Perhaps the most ironic twist in this entire episode is the role of the electoral system itself. The Single Transferable Vote (STV) system, promoted as a fairer and more representative democratic process, ultimately contributed to his defeat.
If anything, STV did exactly what it was designed to do: reflect broader voter sentiment more accurately. The result was not distortion—it was clarity.
To now suggest the outcome was tainted by a "smear campaign" is to undermine both the intelligence of voters and the integrity of the process he once championed.
This was not sabotage. It was democracy working — uncomfortable, perhaps, but entirely legitimate.
Local decision making
Someone once said: "It’s crucial that this is decided by communities, not central government."
That someone was Christopher Luxon in 2021 when he was criticising Labour's local government proposals. The hypocrisy is, sadly, not surprising from this government any more.
The recent ultimatum that Dunedin City Council must take on the Otago Regional Council's duties, and must amalgamate with at least one of our neighbours "or else'’ is sure to cost money, and it’s us, the ratepayers, who will be forced to pay for something we didn't ask for and don't get a say on.
Any amalgamation will inevitably lead to local people getting less of a say on what happens in our communities.
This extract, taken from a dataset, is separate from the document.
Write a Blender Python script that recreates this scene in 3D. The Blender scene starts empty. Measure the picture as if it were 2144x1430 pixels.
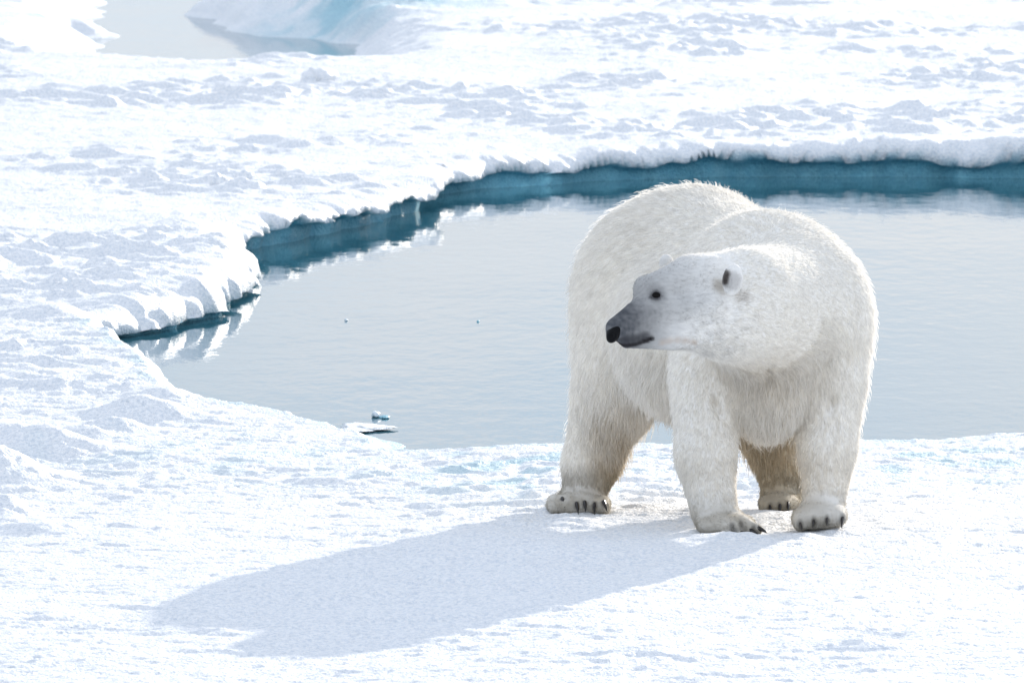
import bpy, math, random
import numpy as np
from mathutils import Vector

rng = np.random.default_rng(7)
random.seed(7)
S = bpy.context.scene
C = S.collection

# ------------------------------------------------------------------ camera, sky, sun, exposure
CAM_Z = 3.93                  # a ship's deck, looking down onto the floe
F = 20000.0                   # focal length in photograph pixels (2144 wide)
PITCH = math.atan(0.07705)
cam_d = bpy.data.cameras.new('camera')
cam = bpy.data.objects.new('camera', cam_d)
C.objects.link(cam)
cam.location = (0, 0, CAM_Z)
cam.rotation_euler = (math.pi / 2 - PITCH, 0, 0)
cam_d.sensor_width = 36.0
cam_d.lens = 36.0 * F / 2144.0
cam_d.clip_start = 0.5
cam_d.clip_end = 6000
cam_d.dof.use_dof = True
cam_d.dof.focus_distance = 39.6
cam_d.dof.aperture_fstop = 15.0
S.camera = cam

SUN_AZ, SUN_EL = math.radians(21.0), math.radians(13.8)    # behind the bear, a little to the right
world = bpy.data.worlds.new('World')
S.world = world
world.use_nodes = True
wn = world.node_tree
wn.nodes.clear()
sky = wn.nodes.new('ShaderNodeTexSky')
sky.sky_type = 'NISHITA'
sky.sun_disc = False
sky.sun_elevation = SUN_EL
sky.sun_rotation = SUN_AZ
sky.air_density = 1.0
sky.dust_density = 0.6
sky.ozone_density = 1.0
# a thin high veil of cloud evens the polar sky out
wtc = wn.nodes.new('ShaderNodeTexCoord')
wmap = wn.nodes.new('ShaderNodeMapping'); wmap.inputs['Scale'].default_value = (9.0, 9.0, 40.0)
wnoise = wn.nodes.new('ShaderNodeTexNoise'); wnoise.inputs['Scale'].default_value = 2.2; wnoise.inputs['Detail'].default_value = 4.0
wramp = wn.nodes.new('ShaderNodeValToRGB')
wramp.color_ramp.elements[0].position = 0.35; wramp.color_ramp.elements[0].color = (2.70, 3.26, 4.02, 1)
wramp.color_ramp.elements[1].position = 0.68; wramp.color_ramp.elements[1].color = (3.70, 3.74, 4.04, 1)
hsv = wn.nodes.new('ShaderNodeMixRGB')
hsv.inputs['Fac'].default_value = 0.95
wn.links.new(wtc.outputs['Generated'], wmap.inputs['Vector'])
wn.links.new(wmap.outputs[0], wnoise.inputs['Vector'])
wn.links.new(wnoise.outputs['Fac'], wramp.inputs['Fac'])
# veil brighter overhead than at the horizon, as overcast skies are
wsep = wn.nodes.new('ShaderNodeSeparateXYZ')
wgrad = wn.nodes.new('ShaderNodeMapRange')
wgrad.inputs['From Min'].default_value = 0.0; wgrad.inputs['From Max'].default_value = 0.7
wgrad.inputs['To Min'].default_value = 1.16; wgrad.inputs['To Max'].default_value = 1.20
wmul = wn.nodes.new('ShaderNodeMixRGB'); wmul.blend_type = 'MULTIPLY'; wmul.inputs['Fac'].default_value = 1.0
wn.links.new(wtc.outputs['Generated'], wsep.inputs[0])
wn.links.new(wsep.outputs['Z'], wgrad.inputs['Value'])
wn.links.new(wramp.outputs[0], wmul.inputs['Color1'])
wn.links.new(wgrad.outputs[0], wmul.inputs['Color2'])
wn.links.new(wmul.outputs[0], hsv.inputs['Color2'])
bg = wn.nodes.new('ShaderNodeBackground')
bg.inputs['Strength'].default_value = 0.12
wo = wn.nodes.new('ShaderNodeOutputWorld')
wn.links.new(sky.outputs[0], hsv.inputs['Color1'])
wn.links.new(hsv.outputs[0], bg.inputs['Color'])
wn.links.new(bg.outputs[0], wo.inputs['Surface'])

sun_d = bpy.data.lights.new('sun', 'SUN')
sun_d.energy = 2.8
sun_d.angle = math.radians(0.5)
sun_d.color = (1.0, 0.915, 0.81)
sun = bpy.data.objects.new('sun', sun_d)
C.objects.link(sun)
to_sun = Vector((math.sin(SUN_AZ) * math.cos(SUN_EL), math.cos(SUN_AZ) * math.cos(SUN_EL), math.sin(SUN_EL)))
sun.rotation_euler = to_sun.to_track_quat('Z', 'Y').to_euler()
sun.location = (20, 60, 30)

S.view_settings.view_transform = 'Standard'
S.view_settings.look = 'None'
S.view_settings.gamma = 1.0
S.view_settings.use_curve_mapping = False
S.view_settings.exposure = 0.87
S.render.engine = 'CYCLES'
cy = S.cycles
cy.max_bounces = 14
cy.diffuse_bounces = 10
cy.glossy_bounces = 4
cy.transmission_bounces = 10
cy.use_denoising = True
try:
    cy.denoiser = 'OPENIMAGEDENOISE'
except Exception:
    pass
cy.caustics_reflective = False
cy.caustics_refractive = False
try:
    S.cycles_curves.shape = 'RIBBONS'
    S.cycles_curves.subdivisions = 1
except Exception:
    pass

# ------------------------------------------------------------------ helpers
cp, sp = math.cos(PITCH), math.sin(PITCH)

def ray(px, py):
    a = (px - 1072.0) / F
    b = (715.0 - py) / F
    return np.array([a, cp + b * sp, -sp + b * cp])

def on_z(px, py, z=0.0):
    d = ray(px, py)
    t = (z - CAM_Z) / d[2]
    return np.array([0, 0, CAM_Z]) + d * t

def at(px, py, Y):
    d = ray(px, py)
    return np.array([0, 0, CAM_Z]) + d * (Y / d[1])

def sstep(a, b, x):
    t = np.clip((x - a) / (b - a), 0, 1)
    return t * t * (3 - 2 * t)

_perm = np.random.default_rng(3).permutation(4096).astype(np.int32)
_ang = np.random.default_rng(4).random(4096).astype(np.float32) * 2 * np.pi
_gx, _gy = np.cos(_ang), np.sin(_ang)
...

How much more power can this government try to grab before November's election?
[Dave Bainbridge-Zafar is the Opportunity Party election candidate for Dunedin.]
The facts of life and the intergenerational swindle
Susan Johnston (Letters 14.5.26) wrote that going into debt for tertiary education was "a fact of life".
This has only been a "fact" for 40 years or so.
Student debt has been a deliberate policy choice by successive governments to pay for the ruling generation by driving their children into debt. So it goes.
What I found particularly galling, however, was the helpful suggestion to "just choose something there is a demand for". Well, no, because demand now doesn't mean demand when they graduate.
This helpful advice is for 17 and 18-year-olds to know the labour market's requirements years ahead.
In these volatile times, when even multinationals get it wrong.
And then there are the health or other challenges between first year and graduation that can scupper the best-laid plans of teenagers.
But at least we don't pay capital gains tax on the houses that the next generation can't afford to buy.
They predicted the labour market wrong when they were just out of school, so it's obviously their fault.
Anything to excuse the intergenerational swindle that's student debt, I guess.
Free trade, but it’s not that free
It is a tragedy to see Dunedin Furniture closing — 17 skilled jobs going — after so many years.
Elsewhere in Friday’s paper (8.5.26) Ray MacLeod lists 16 manufacturers that have closed in recent times. I can think of others, and you can think of more.
Meanwhile our farmers tell us that they "feed the country", but we find our supermarkets stocking inferior American butter, the chips with your fish probably come from Eastern Europe, the flour in your bread probably comes from Australia.
Only time will tell where our frozen vegetables will come from now Watties is gone.
And we have 160,000 unemployed, not counting those who have dropped out of the system completely.
The BBC tells us that in India the small farmers are terrified for their livelihoods because of cheap New Zealand agriculture.
The same agriculture which is destroying our environment: nitrates with your water anyone?
Why is it that when our governments, of either party, promote "free" trade agreements they never talk of either the impact of cheap manufacturing on our industries nor the impact of monoculture agriculture on our environment?
It doesn’t have to be like this. Trade yes, but not "free."
Protect our industries to provide jobs.
Protect our consumers so we can actually eat good New Zealand produce, so the farmers’ claim of "feeding the country" has truth in it.
But with Labour now coalesced with the coalition, who do we turn to to stop this insanity?
Faith and politics
To Glenn Hardesty (Letters 9.5.26). The melding of politics and Christianity is at least as old as Rome. Each molds itself to the other to maintain power.
Today's Christian nationals are as yesterday's slave-owners, willing to contort "coherent truth" and sacrifice lives to ensure their control.